The Observatory and Civil Defense colleagues said the attack appeared to have deliberately targeted the rescue workers in the town of Atareb, some 15 miles west of Aleppo.

“The targeting was very precise,” Radi Saad, a Civil Defense worker, told Reuters.

“They were in the center and ready to respond. When they heard warplanes in the area they did not think they would be the target.” Two people were seriously wounded and ambulances and cars belonging to doctors were destroyed, said Ahmad Sheikho, another Civil Defense member.

It was unclear whether Syrian or Russian warplanes had launched the raids. There was no immediate comment from the Syrian government.

Each side accuses the other of targeting civilian areas in the five-year-old war that has killed more than 250,000 people.

A Syrian military source said the army would “respond firmly” against rebels attacking government-held parts of Aleppo.
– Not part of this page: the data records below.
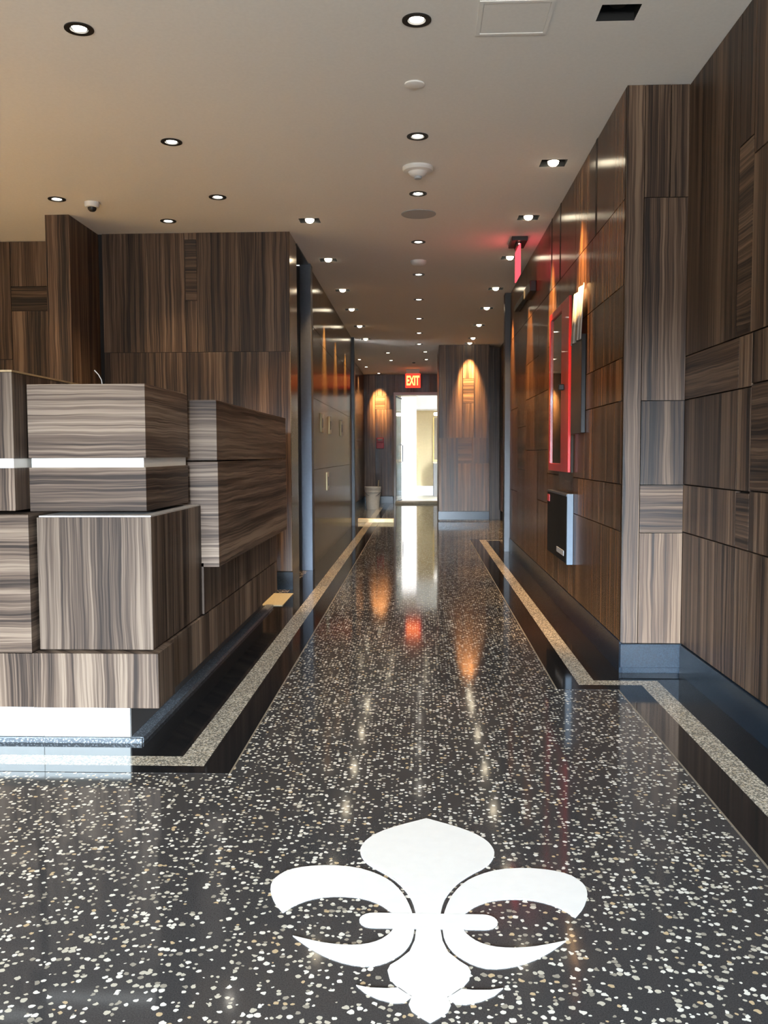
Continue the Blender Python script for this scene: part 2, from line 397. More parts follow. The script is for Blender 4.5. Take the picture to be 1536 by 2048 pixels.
# end wall with the doorway
b = MB()
panels(b, 'y', 20.2, 1, [(-1.4, -1.0, .16, CH, 'V'), (-1.0, -.86, .16, 2.1, 'V'), (-1.0, -.78, 2.1, 2.4, 'H'), (-.86, -.57, .16, 2.1, 'V'), (-1.0, -.57, 2.4, CH, 'V'), (-.78, -.57, 2.1, 2.4, 'V'), (-.57, .50, 2.47, CH, 'V'), (.50, 1.5, .0, CH, 'V')])
b.box(-1.4, -.57, 20.22, 20.34, 0, CH, 2); b.box(-.57, .50, 20.22, 20.34, 2.47, CH, 2); b.box(.50, 1.5, 20.22, 20.34, 0, CH, 2)
struct(b.build('wall_end', [WV, WH, GAP]))
struct(MB().box(-.585, -.545, 20.16, 20.36, 0, 2.47).box(-.585, .50, 20.14, 20.36, 2.41, 2.47).build('trim_25', plain('white_frame', (.82, .84, .86), .5)))
# entrance wall behind the camera: open shopfront
b = MB(); b.box(-6.2, -1.8, -6.65, -6.55, 0, CH); b.box(-1.8, .6, -6.65, -6.55, 2.42, CH); b.box(.6, 1.5, -6.65, -6.55, 0, CH)
struct(b.build('wall_entrance', plain('dark_front', (.12, .10, .09), .7)))

struct(MB().box(1.42, 1.5, 16.3, 20.3, 0, CH).build('wall_lobby_right', GV))
struct(MB().box(-1.9, .9, -6.5, -1.4, .0, .008).build('floor_entrance_mat', plain('charcoal_mat', (.02, .02, .021), .95, spec=.05)))  # unseen dark sheet added to cut daylight bouncing off the entrance floor
# base boards
def base(name, boxes):
    b = MB()
    for q in boxes: b.box(*q)
    return struct(b.build(name, STONE, bevel=.002))
base('baseboard_right', [(.996, 1.012, 4.50, 10.1, .0, .158)])
b = MB(); b.box(.998, 1.30, 4.484, 4.51, .03, .15); b.box(1.01, 1.30, 4.495, 4.51, 0, .03)
struct(b.build('baseboard_pier', STONE, bevel=.002))
base('baseboard_right_front', [(1.29, 1.31, -6.5, 4.484, .0, .148)])
base('baseboard_reception', [(-2.58, -1.034, 7.235, 7.26, .0, .145)])
base('baseboard_block', [(.30, 1.135, 14.78, 14.81, .02, .155)])
base('baseboard_end', [(-1.26, -.60, 20.18, 20.21, .0, .155)])
base('baseboard_left_far', [(-1.255, -1.24, 13.93, 20.17, 0, .155)])

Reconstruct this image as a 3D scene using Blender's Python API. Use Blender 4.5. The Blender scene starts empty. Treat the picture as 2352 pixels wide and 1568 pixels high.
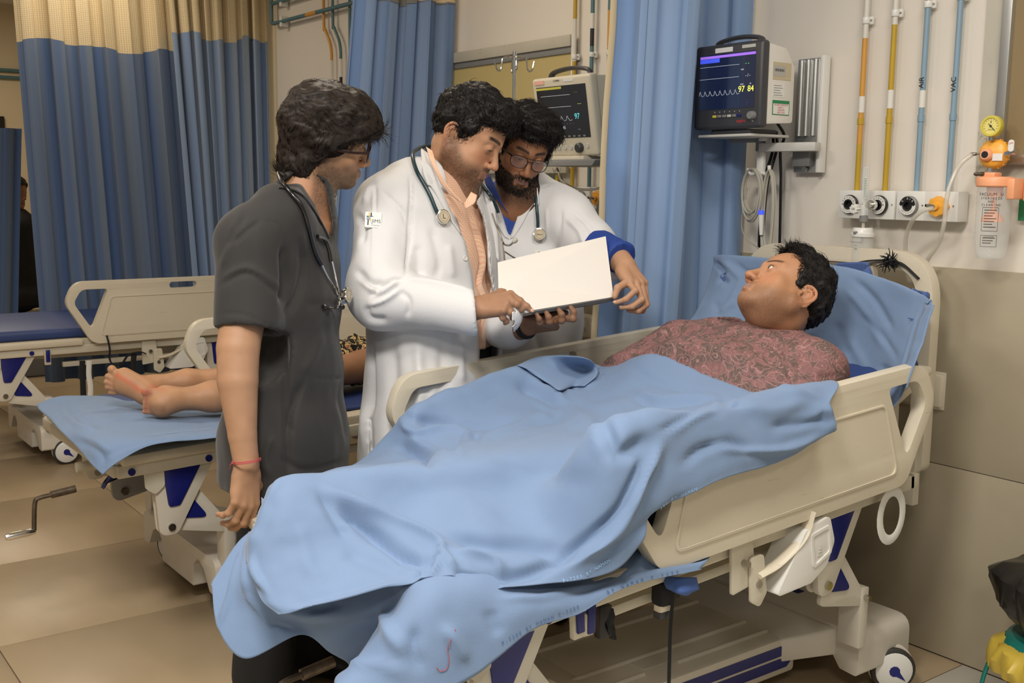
import bpy, bmesh, math, random
import numpy as np
from mathutils import Vector, Matrix, noise as mnoise
R_ = random.Random(7)
SC = bpy.context.scene
COL = SC.collection
# ---------------------------------------------------------------- camera
FPX, PITCH, ROLL, YAW = 2499.46, 0.14300104, 0.01070477, -0.92963538
CAM = np.array([0.0, -2.9878, 1.43005])
_w = np.array([math.sin(YAW)*math.cos(PITCH), math.cos(YAW)*math.cos(PITCH), -math.sin(PITCH)])
_r0 = np.array([math.cos(YAW), -math.sin(YAW), 0.0]); _u0 = np.cross(_r0, _w)
_r = math.cos(ROLL)*_r0 + math.sin(ROLL)*_u0
_u = -math.sin(ROLL)*_r0 + math.cos(ROLL)*_u0
cd = bpy.data.cameras.new('camera'); cam = bpy.data.objects.new('camera', cd); COL.objects.link(cam)
cam.matrix_world = Matrix(((_r[0], _u[0], -_w[0], CAM[0]), (_r[1], _u[1], -_w[1], CAM[1]), (_r[2], _u[2], -_w[2], CAM[2]), (0, 0, 0, 1)))
cd.sensor_width = 36; cd.lens = 36*FPX/2352; cd.clip_start = 0.05; cd.clip_end = 60
SC.camera = cam
# ---------------------------------------------------------------- world, lamps, exposure
wd = bpy.data.worlds.new('world'); SC.world = wd; wd.use_nodes = True
wd.node_tree.nodes['Background'].inputs[0].default_value = (1.0, 0.95, 0.89, 1)
wd.node_tree.nodes['Background'].inputs[1].default_value = 0.22
SC.view_settings.view_transform = 'Standard'; SC.view_settings.look = 'None'
SC.view_settings.gamma = 1; SC.view_settings.exposure = 0.12; SC.view_settings.use_curve_mapping = False
def area(name, loc, size, power, col=(1, .95, .88), rot=(0, 0, 0), sy=None):
    l = bpy.data.lights.new(name, 'AREA'); l.energy = power; l.color = col; l.size = size
    l.shape = 'RECTANGLE'; l.size_y = sy or size
    o = bpy.data.objects.new(name, l); COL.objects.link(o); o.location = loc; o.rotation_euler = rot
    return o
LAMPS = [(-0.9, -2.9, 70), (-2.3, -3.3, 30), (-0.9, -1.1, 20), (-3.9, -2.9, 11), (-3.6, -1.1, 12), (-6.2, -1.2, 8), (-6.2, -3.0, 7), (0.8, -3.6, 30), (-8.6, -1.6, 26)]
for i, (x, y, p) in enumerate(LAMPS):
    area('ceiling_lamp_light', (x, y, 2.86), .58, p, (1, .955, .90) if x > -3 else (1, .87, .70))
# ---------------------------------------------------------------- small maths
def ray(px, py): return _w + (px-1176)/FPX*_r - (py-784)/FPX*_u
def on(px, py, ax, v):
    d = ray(px, py); t = (v-CAM[ax])/d[ax]; return CAM+d*t
def X(px, py, v): return on(px, py, 0, v)
def Y(px, py, v=0.0): return on(px, py, 1, v)
def Zp(px, py, v): return on(px, py, 2, v)
KS = 1.0   # build factor of the figure being modelled (its distance and girth)
def PZ(px, py, z): return CAM+ray(px, py)*(z*KS)
def project(P):
    q = np.asarray(P)-CAM; z = q@_w
    return 1176+FPX*(q@_r)/z, 784-FPX*(q@_u)/z, z
V3 = lambda *a: np.array(a, float)
def unit(v): v = np.asarray(v, float); return v/max(1e-9, np.linalg.norm(v))
def lin(c):
    return tuple((x/255/12.92 if x/255 <= .04045 else ((x/255+.055)/1.055)**2.4) for x in c)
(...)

State news agency SANA said that groups including the al-Qaida-affiliated Nusra Front had shelled those neighborhoods.

In the north of Aleppo, insurgents resumed bombardment of a Kurdish-controlled neighborhood, Sheikh Maqsoud, according to the Kurdish YPG militia.

“Civilian areas were shelled at random,” the YPG said.

The YPG and its allies have been battling rebels, including groups backed via Turkey by states opposed to President Bashar al-Assad, for several months near Aleppo and close to the Turkish border.

Rebels accuse the YPG of collaborating with the government in trying to stop people using the only road into opposition-held Aleppo, something the YPG denies.

Turkey sees the YPG as a terrorist group and is concerned at moves by Kurdish forces to expand their control along the Syrian-Turkish border, where they already hold an uninterrupted 250-mile stretch.